Now here is the important part. Naval Group made these assumptions:
And yet at estimates I've asked Defence, 'What have you contracted?' And they haven't contracted anything. I've asked the secretary, 'Why haven't you?' And he has put up his hands and said, 'That's a question for government.' So I asked the foreign minister in a question on notice:
Were you ever made aware of these 50% and 100% targets when you were the Defence Minister—
because she has been in this place telling us the 'maximum content' line that the government chooses to adopt now—
If so, how were these targets factored into answers you provided to the Senate in the 45th Parliament in respect of questions relating to future submarine local content.
I can tell the Senate that the minister has now answered. She has now provided a sadly bureaucratically drafted answer which reads as follows:
The information to which Senator Patrick refers was the subject of a Freedom of Information request to the Department of Defence. The request is currently subject to consideration by the Administrative Appeals Tribunal. As such, it would not be appropriate for me to comment.
What a disgrace.
We need to separate out what Mr Rex Patrick asked for, under FOI—and he is entitled to go through a process and the government's entitled to appeal—and what Senator Rex Patrick does in this chamber. Under the Westminster system of government I absolutely have the right, on behalf of my constituents, to ask a minister a question, lay it out and get an answer and not have the minister hide behind a bureaucratic process that fails to recognise the separation between what a minister is responsible for in respect of a senator and what a department might be responsible for in relation to Mr Rex Patrick. It's a disgraceful answer. It's there. You're trying to hide the fact that you have mucked this up, and Australian industry will suffer because of it.

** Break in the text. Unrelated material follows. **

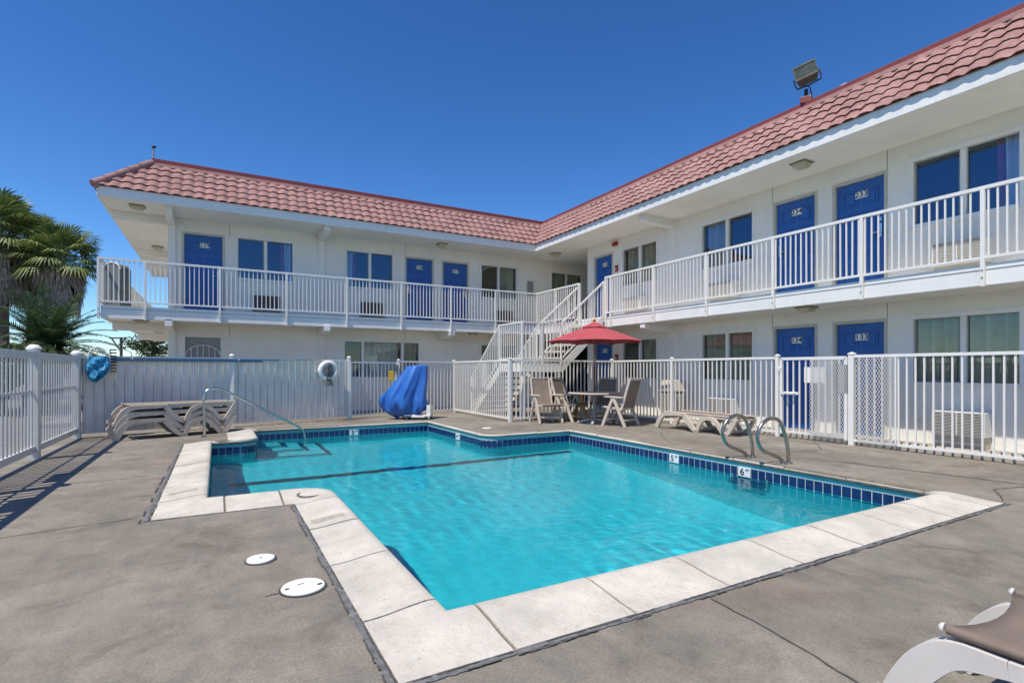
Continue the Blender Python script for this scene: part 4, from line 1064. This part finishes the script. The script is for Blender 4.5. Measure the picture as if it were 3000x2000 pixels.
# covered pool lift
t = thing('pool_lift', 'pool lift hidden under a draped bright blue cover', 'pool lift', (4.30,12.98,0), R(-29.2))
LOOPS = [(1.37,.14,.40,.10),(1.345,-.10,.455,.16),(1.25,-.17,.46,.19),(1.08,-.30,.465,.22),(.90,-.43,.465,.26),(.70,-.58,.47,.29),(.55,-.70,.475,.31),(.46,-.73,.49,.32),(.36,-.72,.54,.32),(.24,-.64,.44,.30),(.13,-.52,.26,.26),(.05,-.38,.10,.16)]
mb = MB(); N = 72; rows = []
for li, (z, xl, xr, ry) in enumerate(LOOPS):
    cx, rx = (xl+xr)/2, (xr-xl)/2; dn = (1.37-z)
    for k in range(N):
        a = 2*math.pi*k/N; ca, sa = math.cos(a), math.sin(a)
        sq = 1/max(abs(ca)**1.6+abs(sa)**1.6, .3)**(1/1.6)*.96
        fold = 1 + min(1,dn*1.6)*(.13*(1-2*abs(math.sin(2.5*a+.65+dn*.8))**.7)+.075*math.sin(9*a-2.2*dn)+.04*math.sin(17*a+dn*5))
        if li == 0: fold = 1
        x = cx+rx*ca*sq*(fold if ca < .5 else 1+(fold-1)*.4); y = ry*sa*sq*fold - (.11*min(1,dn*1.3)*abs(math.sin(8.5*x+1.5*dn+.6))**1.5 if sa < -.1 and 0 < li < 10 else 0)
        zz = z + .03*math.sin(3*a+.5)*(1 if li > 8 else 0) + (.05*max(0,-math.sin(a))*math.sin(4*a)*(1 if li in (5,6,7) else 0))
        rows.append((x, y, zz))
vs = rows; fs = []
for i in range(len(LOOPS)-1):
    for k in range(N): fs.append((i*N+k, i*N+(k+1) % N, (i+1)*N+(k+1) % N, (i+1)*N+k))
fs.append(tuple(range(N))); mb.add(vs, fs)
o = mb.build('cover', M['tarp'], t, smooth=True)
b = MB(); b.box(-.12,-.22,.08,.54,.22,.13); b.box(.44,-.20,.13,.54,.20,.36); b.box(.05,-.24,.055,.40,-.20,.11); b.build('base_frame', M['paint'], t, bevel=.008)
b = MB()
for x, y in ((-.05,-.2),(.50,-.2),(.50,.2),(-.05,.2)): b.tube([(x-.02,y,.05),(x+.02,y,.05)], .05, 14)
b.build('caster', M['grey_box'], t)
b = MB(); b.tube([(-.30,-.05,.20),(-.30,-.05,.0)], .022, 8); b.tube([(-.20,-.05,.20),(-.17,-.05,.0)], .018, 8); b.build('foot', M['black_bristle'], t)
t = thing('tag_board', 'small yellow tag on the gate post beside the blue cover', 'sign', (4.06,13.88,1.10), R(-15))
b = MB(); b.box(-.07,-.012,-.13,.07,0,.13); b.build('board', M['yellow'], t, bevel=.003)
# life ring
p = A+dv*4.72+nv*.10
t = thing('life_ring', 'white life ring with a dark rope bundle hung on the panel fence', 'life ring', (p.x,p.y,1.22), math.atan2(dv.y,dv.x))
b = MB(); b.tube([(.20*math.cos(q),0,.20*math.sin(q)) for q in [2*math.pi*k/36 for k in range(36)]], .062, 12, closed=True); b.build('ring', M['ring_white'], t, smooth=True)
b = MB(); rnd = random.Random(9)
for k in range(9):
    x = rnd.uniform(-.06,.07); pts = [(x*.4,-.07,.15)]
    for j in range(1,7): pts.append((x+rnd.uniform(-.05,.05),-.075+rnd.uniform(-.015,.01),.15-j*.085+rnd.uniform(-.02,.02)))
    b.tube(smooth_path(pts,4), .007, 5)
for k in range(4): b.tube([(.05*math.cos(q)+rnd.uniform(-.01,.01),-.085,-.02+k*.03+.11*math.sin(q)) for q in [2*math.pi*j/14 for j in range(14)]], .007, 5, closed=True)
b.build('rope', M['rope'], t)
b = MB(); b.box(-.30,-.03,-.02,-.16,.02,.02); b.box(-.03,-.02,.16,.03,.06,.20); b.build('bracket', M['paint'], t)
# pool pole with leaf net and brush, laid along the top of the panel fence
def onf(s, o, z): q = A+dv*s+nv*o; return (q.x, q.y, z)
t = thing('skimmer_pole', 'long blue telescopic pole lying along the top of the panel fence', 'pole', onf(.4,.07,1.50))
def local(pts, t): return [Vector(q)-Vector(t.location) for q in pts]
b = MB(); b.tube(local([onf(.42,.07,1.47),onf(3.55,.07,1.475)],t), .019, 10); b.tube(local([onf(.42,.065,1.425),onf(3.2,.07,1.435)],t), .017, 10); b.build('outer_tube', M['pole_blue'], t, smooth=True)
b = MB(); b.tube(local([onf(3.5,.07,1.475),onf(4.7,.07,1.49)],t), .011, 8); b.build('inner_tube', M['steel'], t, smooth=True)
b = MB()
for s in (.8,2.7): b.tube(local([onf(s,.03,1.45),onf(s,.10,1.45),onf(s,.105,1.50)],t), .010, 6)
b.build('hook', M['ring_white'], t)
t = thing('leaf_net', 'bright blue leaf net bag hanging at the fence corner', 'pool net', onf(.27,.09,1.44))
rt = math.atan2(dv.y,dv.x); t.rotation_euler = (0,0,rt)
b = MB(); ov = [(.135*math.cos(q)*(1 if math.sin(q) > 0 else .95),0,.03+.20*math.sin(q)) for q in [2*math.pi*k/30 for k in range(30)]]; b.tube(ov, .012, 8, closed=True); b.tube([(.0,0,.23),(.0,0,.10)], .006, 6); b.build('hoop', M['ring_white'], t, smooth=True)
mb = MB(); N = 28; LV = [(.06,-.135,.135,.03),(.0,-.15,.15,.08),(-.07,-.155,.175,.11),(-.14,-.165,.185,.10),(-.21,-.16,.165,.13),(-.28,-.155,.12,.10),(-.34,-.13,.07,.11),(-.39,-.09,.01,.06),(-.41,-.06,-.02,.02)]
for li, (z,xl,xr,ry) in enumerate(LV):
    for k in range(N):
        q = 2*math.pi*k/N; c0 = (xl+xr)/2; rr = (xr-xl)/2
        f = 1+.38*math.sin(4*q+li*1.7)+.25*math.sin(7*q+li*2.3)
        mb.v.append((c0+rr*math.cos(q)*(1+.06*math.sin(5*q+li)), -.03+ry*math.sin(q)*f*.8-.02, z+.012*math.sin(4*q)))
for i in range(len(LV)-1):
    for k in range(N): mb.f.append((i*N+k,i*N+(k+1)%N,(i+1)*N+(k+1)%N,(i+1)*N+k)); mb.mi.append(0)
mb.f.append(tuple((len(LV)-1)*N+k for k in range(N))); mb.mi.append(0)
mb.build('net_bag', M['net_blue'], t)
t = thing('pool_brush', 'black bristled pool brush fixed upright beside the blue net', 'brush', onf(.46,.07,1.44)); t.rotation_euler = (0,0,rt)
b = MB(); b.box(-.012,-.02,-.25,.012,.02,.20); b.build('brush_back', M['fence_grey'], t, bevel=.003)
b = MB()
for k in range(8): z = -.23+k*.058; b.box(.0,-.022,z,.10,.022,z+.022)
b.build('bristles', M['black_bristle'], t)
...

People in this place know that I don't lie down easily on these sorts of things. I am entitled to an answer to this question and I will use various methods over the coming months to make sure the government is held to account in respect of this and to make sure I get the right answers. This is a total disgrace by the Morrison government. It's a sell-out of Australian industry. We have a situation where an offer was made under tender and the government presumably assessed that offer. We now need to understand: after the DCNS—or now Naval Group—were nominated as the preferred tenderer and they worked towards contractual negotiations, who walked away? Was it Naval Group that walked away from this 50 per cent secondary equipment commitment and this 100 per cent standard equipment commitment, or was it Defence that simply decided not to contract it in? It was in Naval Group's offer. Why have we walked away from Australian industry involvement in this program? We are running at 30 per cent, and this is a disgrace.